真行寺出演の劇団クセック公演「フエンテ・オベフーナ」(ロペ・デ・ベガ作)

真行寺出演の劇団クセック公演「フエンテ・オベフーナ」(ロペ・デ・ベガ作)

──私生活では離婚されるなど、波乱万丈な時期もあったようですが、芝平での暮らしなど様々な実体験を経て、芝居にも深みが増したのではないですか?

真行寺:今まで生きてきて幸せだった事や悲しかった出来事を思い出して演じることはありますが、それは他の役者さんもそうしている人は多いと思います。
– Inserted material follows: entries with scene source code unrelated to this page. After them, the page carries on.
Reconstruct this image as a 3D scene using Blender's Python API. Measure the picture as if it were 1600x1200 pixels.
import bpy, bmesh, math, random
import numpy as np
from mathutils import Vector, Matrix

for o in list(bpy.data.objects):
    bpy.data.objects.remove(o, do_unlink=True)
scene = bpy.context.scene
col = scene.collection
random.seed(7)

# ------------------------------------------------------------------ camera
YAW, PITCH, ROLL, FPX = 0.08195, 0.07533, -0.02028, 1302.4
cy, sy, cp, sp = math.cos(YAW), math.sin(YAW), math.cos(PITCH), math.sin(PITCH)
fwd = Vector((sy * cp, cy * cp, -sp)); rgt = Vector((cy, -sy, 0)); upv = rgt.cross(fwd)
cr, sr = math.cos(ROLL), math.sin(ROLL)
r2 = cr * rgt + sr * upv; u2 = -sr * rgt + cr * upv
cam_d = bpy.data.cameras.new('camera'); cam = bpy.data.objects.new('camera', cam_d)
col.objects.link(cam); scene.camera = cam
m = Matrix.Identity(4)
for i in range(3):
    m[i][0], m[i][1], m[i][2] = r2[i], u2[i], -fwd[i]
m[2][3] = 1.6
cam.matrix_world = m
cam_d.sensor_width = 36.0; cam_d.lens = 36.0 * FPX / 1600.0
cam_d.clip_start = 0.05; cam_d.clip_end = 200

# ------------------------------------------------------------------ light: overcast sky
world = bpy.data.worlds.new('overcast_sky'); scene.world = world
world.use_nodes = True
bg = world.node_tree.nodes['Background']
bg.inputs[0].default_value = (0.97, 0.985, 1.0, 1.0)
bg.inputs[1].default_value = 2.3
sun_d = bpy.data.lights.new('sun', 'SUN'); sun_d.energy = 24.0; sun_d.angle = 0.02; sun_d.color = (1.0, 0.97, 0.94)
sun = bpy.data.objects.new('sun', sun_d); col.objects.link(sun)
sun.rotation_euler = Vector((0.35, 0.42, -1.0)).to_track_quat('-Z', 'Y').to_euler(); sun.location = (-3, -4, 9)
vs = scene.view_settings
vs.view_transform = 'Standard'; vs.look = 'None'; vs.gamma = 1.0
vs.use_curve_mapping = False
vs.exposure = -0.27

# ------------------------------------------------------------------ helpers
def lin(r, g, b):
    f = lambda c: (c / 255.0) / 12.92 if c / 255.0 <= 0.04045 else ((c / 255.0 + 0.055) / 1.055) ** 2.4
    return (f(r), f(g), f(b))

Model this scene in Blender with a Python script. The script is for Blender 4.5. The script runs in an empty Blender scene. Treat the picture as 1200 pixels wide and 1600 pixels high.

それよりも、演技力という点で大きかったのは、今から9年ほど前に、名古屋に本拠地のある「劇団クセックACT」の存在を知ってからです。

 この劇団は、設立以来一貫してスペインの劇作家の作品ばかりを取り上げ、翻訳家も演出家もみんなスペイン芸術に精通している方たちなのですが、舞台の造形美がとにかく美しいんです。それは“動く絵画”と言われているほどで、私も初めて公演を観に行ったとき、あまりの質の高さと演出の美しさに衝撃を受けました。

──言葉で表現するのは難しいと思いますが、どんな演出方法なのでしょうか。

真行寺:例えば、舞台上に長い木のテーブルだけがある公演では、ラストシーンでこの木のテーブルが一瞬にしてシーソーに変化し、先端にまたがっているヒロインの衣装が剥がされて真っ赤な下着が露わになります。そこで生殖行為を表す身もだえる演技が始まります。そうしたイマジネーションに訴えてくる計り知れない演出法です。

 日本の演劇界は今でもリアリズム手法が主流で、極端な人生を描こうと思ったら現実に起こりうる修羅場を切り取らなければドラマになりませんが、劇団クセックの芝居はリアリズムを演じてはいけません。いわば現実とかけ離れた虚構の世界を疑似体験しているような感覚です。

──クセックの公演には真行寺さん自身も出演されていますが、観劇に行ってオファーを受けたのですか?

真行寺:いえ、自ら「入れてください」って志願して、3年間勉強させていただいたんです。それまでの私は、与えられた役柄を自分に憑依させるのか、それとも自分が役に憑依するのかで悶々としていました。また、悪女を演じたら、人様からそのイメージで見られることに躊躇もあったのですが、クセックの虚構世界に没入して、そうした悩みが一気に解けたんですよね。

 ただ、稽古はとても厳しかったです。役者さんの発声法も独特で、地を這うような大きなうめき声を出したりするのですが、私が一言発するたびに演出家に「違います」、「それも違います」と言われ続けた3年間でした(苦笑)。喉を枯らして泣く思いで公演初日を迎えたこともあります。